**YOUR OBJECTIVE**: Exactly as written, write out the lines below from the first to the one containing "COL = SC.collection", inclusive. Pictures do not belong in the copy.

**DATA PROVIDED**:
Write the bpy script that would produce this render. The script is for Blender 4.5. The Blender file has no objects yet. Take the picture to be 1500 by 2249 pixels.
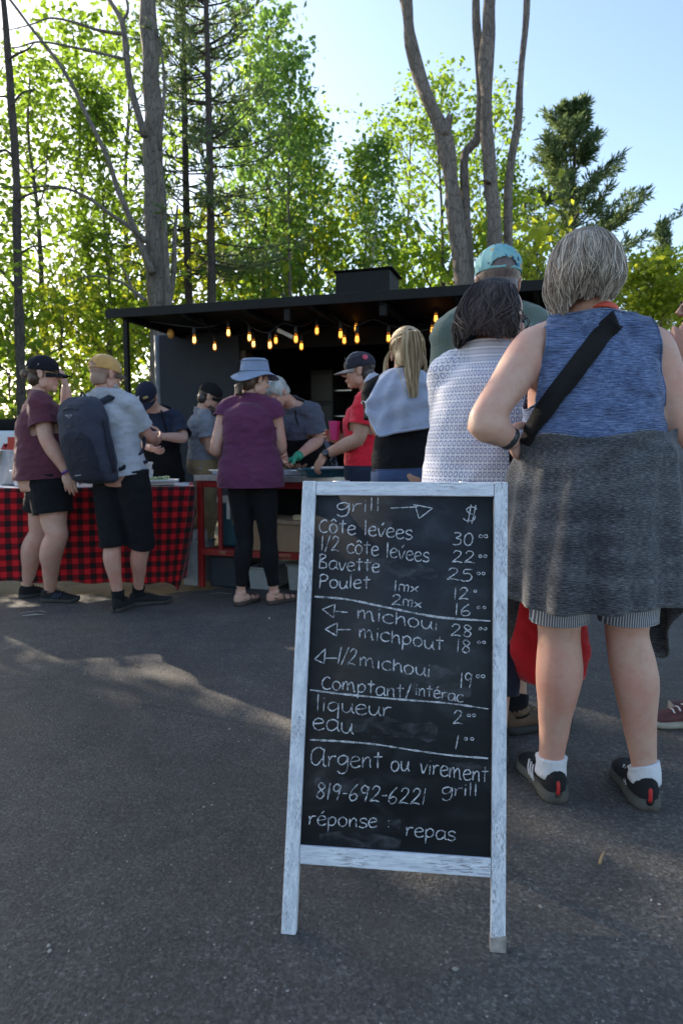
import bpy, bmesh, math, random
import numpy as np
from mathutils import Vector as V, Matrix, noise as NZ

R = math.radians
SC = bpy.context.scene
COL = SC.collection

# ------------------------------------------------------------------ camera, sky, sun, exposure
CAM_H, PITCH, FPX = 1.05, R(5.1), 1499.3          # eye height, downward pitch, focal length in photo pixels
cam_d = bpy.data.cameras.new('camera'); cam = bpy.data.objects.new('camera', cam_d); COL.objects.link(cam)
cam_d.sensor_fit = 'VERTICAL'; cam_d.sensor_height = 36.0; cam_d.sensor_width = 24.0; cam_d.lens = 24.0
cam_d.clip_start = 0.05; cam_d.clip_end = 2000
cam.location = (0, 0, CAM_H); cam.rotation_euler = (R(90) - PITCH, 0, 0)
cam_d.dof.use_dof = True; cam_d.dof.focus_distance = 1.62; cam_d.dof.aperture_fstop = 7.0
SC.camera = cam

SUN_AZ, SUN_EL = R(-46), R(22)                     # azimuth from +Y towards +X, elevation
wd = bpy.data.worlds.new('World'); SC.world = wd; wd.use_nodes = True
wn = wd.node_tree; wn.nodes.clear()
w_out = wn.nodes.new('ShaderNodeOutputWorld'); w_bg = wn.nodes.new('ShaderNodeBackground'); w_sky = wn.nodes.new('ShaderNodeTexSky')
w_sky.sky_type = 'NISHITA'; w_sky.sun_disc = False; w_sky.sun_elevation = SUN_EL; w_sky.sun_rotation = SUN_AZ
w_sky.air_density = 1.0; w_sky.dust_density = 1.3; w_sky.ozone_density = 1.0; w_sky.altitude = 100
w_bg.inputs['Strength'].default_value = 0.15
wn.links.new(w_sky.outputs[0], w_bg.inputs['Color']); wn.links.new(w_bg.outputs[0], w_out.inputs['Surface'])

sun_d = bpy.data.lights.new('sun', 'SUN'); sun = bpy.data.objects.new('sun', sun_d); COL.objects.link(sun)
sun_d.energy = 5.0; sun_d.angle = R(0.53); sun_d.color = (1.0, 0.86, 0.68)
sdir = V((math.sin(SUN_AZ) * math.cos(SUN_EL), math.cos(SUN_AZ) * math.cos(SUN_EL), math.sin(SUN_EL)))
sun.rotation_euler = (-sdir).to_track_quat('-Z', 'Y').to_euler(); sun.location = sdir * 60

SC.view_settings.view_transform = 'Standard'; SC.view_settings.look = 'None'
SC.view_settings.gamma = 1.0; SC.view_settings.use_curve_mapping = False
SC.view_settings.exposure = 1.25
SC.cycles.use_denoising = True
SC.cycles.max_bounces = 6; SC.cycles.diffuse_bounces = 3; SC.cycles.transmission_bounces = 4; SC.cycles.glossy_bounces = 2; SC.cycles.transparent_max_bounces = 8

# ------------------------------------------------------------------ measuring the photograph
def ray(x, y):
    u, v = (x - 750) / FPX, (1124.5 - y) / FPX
    c, s = math.cos(PITCH), math.sin(PITCH)
    return V((u, c + v * s, -s + v * c))
def P(x, y, Y):                                    # photo pixel at a distance Y ahead of the camera
    d = ray(x, y); return V((0, 0, CAM_H)) + d * (Y / d.y)
def G(x, y, z=0.0):                                # photo pixel on a horizontal plane
    d = ray(x, y); return V((0, 0, CAM_H)) + d * ((z - CAM_H) / d.z)
def PZ(x, z, Y):                                   # photo column at a height and a distance
    return V(((x - 750) / FPX * (Y * math.cos(PITCH) - (z - CAM_H) * math.sin(PITCH)), Y, z))

# ------------------------------------------------------------------ materials
MATS = {}
class NT:
    def __init__(s, name):
        s.m = bpy.data.materials.new(name); s.m.use_nodes = True; s.t = s.m.node_tree
        s.b = s.t.nodes['Principled BSDF']; s.o = s.t.nodes['Material Output']
    def n(s, typ, **kw):
        nd = s.t.nodes.new('ShaderNode' + typ)
        for k, v in kw.items():
            if k in nd.inputs.keys() if hasattr(nd.inputs, 'keys') else False: s.set(nd, k, v)
            else: setattr(nd, k, v)
        return nd
    def set(s, nd, k, v):
        i = nd.inputs[k]
        if hasattr(v, 'is_output') or isinstance(v, bpy.types.NodeSocket): s.t.links.new(v, i)
        else: i.default_value = v
    def coord(s, which='Object', scale=(1, 1, 1), rot=(0, 0, 0)):
        tc = s.n('TexCoord'); mp = s.n('Mapping'); s.t.links.new(tc.outputs[which], mp.inputs[0])
        mp.inputs['Scale'].default_value = scale; mp.inputs['Rotation'].default_value = rot
        return mp.outputs[0]
    def attr(s, name, scale=(1, 1, 1)):
        a = s.n('Attribute'); a.attribute_name = name
        mp = s.n('Mapping'); s.t.links.new(a.outputs['Vector'], mp.inputs[0]); mp.inputs['Scale'].default_value = scale
        return mp.outputs[0]
    def noise(s, vec, scale, detail=4, rough=0.55, dist=0.0):
        nd = s.n('TexNoise'); s.t.links.new(vec, nd.inputs['Vector'])
        nd.inputs['Scale'].default_value = scale; nd.inputs['Detail'].default_value = detail
        nd.inputs['Roughness'].default_value = rough; nd.inputs['Distortion'].default_value = dist
        return nd.outputs['Fac']
    def vor(s, vec, scale, feature='F1', out='Distance'):
        nd = s.n('TexVoronoi'); nd.feature = feature; s.t.links.new(vec, nd.inputs['Vector']); nd.inputs['Scale'].default_value = scale
        return nd.outputs[out]
    def ramp(s, fac, stops):
        nd = s.n('ValToRGB'); s.t.links.new(fac, nd.inputs[0]); e = nd.color_ramp.elements
        while len(e) < len(stops): e.new(0.5)
        for el, (p, c) in zip(e, stops):
            el.position = p; el.color = (c, c, c, 1) if isinstance(c, (int, float)) else (*c, 1)
        return nd.outputs[0]
    def mix(s, fac, a, b, mode='MIX'):
        nd = s.n('Mix'); nd.data_type = 'RGBA'; nd.blend_type = mode
        for k, v in ((0, fac), (6, a), (7, b)):
            if isinstance(v, bpy.types.NodeSocket): s.t.links.new(v, nd.inputs[k])
            else: nd.inputs[k].default_value = v if k == 0 else ((*v, 1) if len(v) == 3 else v)
        return nd.outputs[2]
    def math(s, op, a, b=0.0, c=None):
        nd = s.n('Math'); nd.operation = op
        for k, v in enumerate((a, b) if c is None else (a, b, c)):
            if isinstance(v, bpy.types.NodeSocket): s.t.links.new(v, nd.inputs[k])
            else: nd.inputs[k].default_value = v
        return nd.outputs[0]
    def sep(s, vec):
        nd = s.n('SeparateXYZ'); s.t.links.new(vec, nd.inputs[0]); return nd.outputs
    def comb(s, x, y, z=0.0):
        nd = s.n('CombineXYZ')
        for k, v in enumerate((x, y, z)):
            if isinstance(v, bpy.types.NodeSocket): s.t.links.new(v, nd.inputs[k])
            else: nd.inputs[k].default_value = v
        return nd.outputs[0]
    def bump(s, h, strength=0.3, dist=0.01, prev=None):
        nd = s.n('Bump'); s.t.links.new(h, nd.inputs['Height']); nd.inputs['Strength'].default_value = strength
        nd.inputs['Distance'].default_value = dist
        if prev is not None: s.t.links.new(prev, nd.inputs['Normal'])
        return nd.outputs[0]
    def fin(s, color, rough=0.6, bump=None, **kw):
        for k, v in dict({'Base Color': color, 'Roughness': rough}, **kw).items():
            i = s.b.inputs[k]
            if isinstance(v, bpy.types.NodeSocket): s.t.links.new(v, i)
            elif k in ('Base Color', 'Emission Color', 'Sheen Tint') : i.default_value = (*v, 1)
            else: i.default_value = v
        if bump is not None: s.t.links.new(bump, s.b.inputs['Normal'])
        return s.m

def plain(name, col, rough=0.6, metal=0.0, var=0.15, scale=20, bump=0.0, bscale=200, **kw):
    if name in MATS: return MATS[name]
    t = NT(name); c = t.coord()
    f = t.noise(c, scale, 5)
    lo = tuple(x * (1 - var) for x in col); hi = tuple(min(1, x * (1 + var)) for x in col)
    cc = t.ramp(f, [(0.3, lo), (0.7, hi)])
    b = t.bump(t.noise(c, bscale, 3), bump, 0.002) if bump else None
    MATS[name] = t.fin(cc, rough, b, Metallic=metal, **kw); return MATS[name]

def cloth(name, col, var=0.18, weave=900, wb=0.25, wear=3.0, sheen=0.25, streak=None):
    if name in MATS: return MATS[name]
    sheen *= min(1, max(col) * 4)
    t = NT(name); c = t.coord()
    f = t.noise(c, wear * 4, 6, 0.6); w = t.noise(c, weave, 2)
    f2 = t.math('ADD', t.math('MULTIPLY', f, 0.65), t.math('MULTIPLY', w, 0.35))
    cc = t.ramp(f2, [(0.3, tuple(x * (1 - var) for x in col)), (0.7, tuple(min(1, x * (1 + var)) for x in col))])
    b = t.bump(t.noise(t.coord(scale=(1, 1, 1.7), rot=(.3, .2, .4)), 17, 5, 0.6, .9), 0.42, 0.02); b = t.bump(w, wb, 0.001, b)
    MATS[name] = t.fin(cc, 0.88, b, **{'Sheen Weight': sheen, 'Specular IOR Level': 0.2}); return MATS[name]

def skin(name, col, fr=0.12):
    if name in MATS: return MATS[name]
    t = NT(name); c = t.coord()
    f = t.noise(c, 9, 5, 0.6); s2 = t.noise(c, 120, 3)
    red = (col[0] * 1.02, col[1] * 0.80, col[2] * 0.78)
    cc = t.mix(t.ramp(f, [(0.38, 0.0), (0.68, 1.0)]), col, red); cc = t.mix(t.ramp(t.noise(c, 34, 4, .65), [(.5, 0.0), (.72, .45)]), cc, (col[0] * .84, col[1] * .62, col[2] * .58))
    cc = t.mix(t.ramp(s2, [(0.58, 0.0), (0.75, fr * 2)]), cc, (col[0] * 0.72, col[1] * 0.6, col[2] * 0.55))
    b = t.bump(t.noise(c, 260, 3), 0.12, 0.002)
    MATS[name] = t.fin(cc, 0.5, b, **{'Subsurface Weight': 0.12, 'Subsurface Radius': (0.012, 0.005, 0.003), 'Subsurface Scale': 1.0, 'Specular IOR Level': 0.35})
    return MATS[name]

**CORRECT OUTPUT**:
Write the bpy script that would produce this render. The script is for Blender 4.5. The Blender file has no objects yet. Take the picture to be 1500 by 2249 pixels.
import bpy, bmesh, math, random
import numpy as np
from mathutils import Vector as V, Matrix, noise as NZ

R = math.radians
SC = bpy.context.scene
COL = SC.collection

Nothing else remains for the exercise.